Here’s [a computer model of three double pendulums](https://www.youtube.com/watch?v=pEjZd-AvPco). They start within a degree of each other, but just 20 seconds in they’re starting to do very different things. If you build an actual double pendulum, and try to make it do the same things repeatedly by starting it “in the same position” each time – you’ll fail, simple as that.

(Don’t fall into the trap of thinking that, well, it’s just a question of getting the start positions “close enough”. It’s tempting to think that, but it’s not true. Chaotic systems simply don’t work like that. Make THE smallest change you can conceive of to a chaotic system, and it is perfectly capable of behaving radically differently.)

Here’s [a TED video of another chaotic system](https://www.youtube.com/watch?v=vFdZ9t4Y5hQ), this time a (real) pendulum and magnets.

Those are *really* simple things. The weather, by contrast, is huge and massively complex. And it, too, is chaotic. To predict it perfectly, we’d have to have full, perfectly accurate data on every last thing that comprises it – every molecule of air, every photon arriving from the sun, whether or not you choose to slightly stir the air around you by scratching that itch on your nose…). Oh, and a perfect model of how it all fits together, of course. We have neither. What should actually be astonishing is just how well we manage to do with the very limited amount of actual data we gather.

Our technologies are always grounded in a mathematical understanding of the natural laws around us. In physics we have equations to accurately describe a great many natural phenoma like electricity, gravity, kinematics, quantum mechanics, etc.

The trouble with weather is that to accurately model it, you would have to be accounting for billions upon billions of particles in the air of all different shapes and sizes, and all of their interactions with the surface of the earth and each other. To do so with conventional physics is obviously impractical and probably will never be practical, it’s just too much processing power required.

We do have equations that give us approximations for how fluids behave over large areas which we can use to generally describe things like weather patterns, but it’s never going to be an exact science using these methods.

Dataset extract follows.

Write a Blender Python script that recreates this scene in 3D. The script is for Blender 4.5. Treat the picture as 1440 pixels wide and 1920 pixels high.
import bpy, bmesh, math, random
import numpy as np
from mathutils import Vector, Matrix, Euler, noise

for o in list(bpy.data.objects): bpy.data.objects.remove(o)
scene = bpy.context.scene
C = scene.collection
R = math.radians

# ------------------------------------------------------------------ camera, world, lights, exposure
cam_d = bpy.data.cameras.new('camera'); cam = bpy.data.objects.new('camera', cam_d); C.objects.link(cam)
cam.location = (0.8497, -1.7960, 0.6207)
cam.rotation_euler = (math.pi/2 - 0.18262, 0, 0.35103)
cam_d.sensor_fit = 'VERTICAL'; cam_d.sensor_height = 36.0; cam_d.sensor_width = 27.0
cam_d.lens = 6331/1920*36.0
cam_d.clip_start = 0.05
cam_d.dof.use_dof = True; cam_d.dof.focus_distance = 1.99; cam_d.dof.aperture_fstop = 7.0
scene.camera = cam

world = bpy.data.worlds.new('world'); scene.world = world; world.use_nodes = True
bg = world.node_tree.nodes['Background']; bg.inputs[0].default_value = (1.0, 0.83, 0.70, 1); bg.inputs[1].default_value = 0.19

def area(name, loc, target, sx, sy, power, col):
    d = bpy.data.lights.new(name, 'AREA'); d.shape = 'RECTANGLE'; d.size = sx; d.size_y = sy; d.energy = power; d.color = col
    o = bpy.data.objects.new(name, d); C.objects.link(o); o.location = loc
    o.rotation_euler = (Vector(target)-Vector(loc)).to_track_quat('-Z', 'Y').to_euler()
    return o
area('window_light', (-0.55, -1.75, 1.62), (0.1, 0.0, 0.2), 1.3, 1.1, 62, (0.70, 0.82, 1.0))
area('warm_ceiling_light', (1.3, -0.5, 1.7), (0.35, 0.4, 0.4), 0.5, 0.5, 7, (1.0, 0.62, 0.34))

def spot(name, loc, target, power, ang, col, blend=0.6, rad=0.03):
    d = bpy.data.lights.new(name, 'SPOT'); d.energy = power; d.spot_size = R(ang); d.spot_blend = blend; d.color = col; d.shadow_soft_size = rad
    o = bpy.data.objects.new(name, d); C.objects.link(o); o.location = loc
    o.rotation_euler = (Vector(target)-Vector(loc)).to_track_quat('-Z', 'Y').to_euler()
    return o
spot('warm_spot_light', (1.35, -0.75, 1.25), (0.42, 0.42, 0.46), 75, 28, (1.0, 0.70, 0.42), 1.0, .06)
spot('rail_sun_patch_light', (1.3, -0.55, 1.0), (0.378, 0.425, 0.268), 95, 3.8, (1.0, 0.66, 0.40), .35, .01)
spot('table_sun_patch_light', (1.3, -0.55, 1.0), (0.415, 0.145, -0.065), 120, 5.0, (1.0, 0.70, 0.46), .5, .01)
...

As a result, we are left with very short term forecasts that are oft changing, giving the appearance that we don’t know how to predict the weather.

It’s not that we don’t, it’s that it’s literally impossible to do it perfectly

because you only have limited precision. now, don’t get me wrong, modern computer systems can have very high, even arbitrary precision arithmetic. but in practice, colloquially speaking, you only simulate with numbers that have a fixed-size representation, and therefore a fixed maximum precision. in a chaotic system like the global weather system even the smallest imperfections will quickly escalate into major computation inaccuracies to the point where eventually you can’t be confident in the results anymore. if you want to understand just how massive such an effect can be look up double-pendulum simulations online as an example for a very simple, highly chaotic system. watch how the smallest deviation from the start configuration is quickly amplified into behaviour that has absolutely no resemblance to the original behaviour. and now think about the infinite and complex interactions of the weather system on a global scale

100%? Dude I’d settle for 25%. The number of days a month where the CURRENT weather is completely wrong, things like saying it’s clear blue sky when it is raining, is bad enough let alone the predicted weather.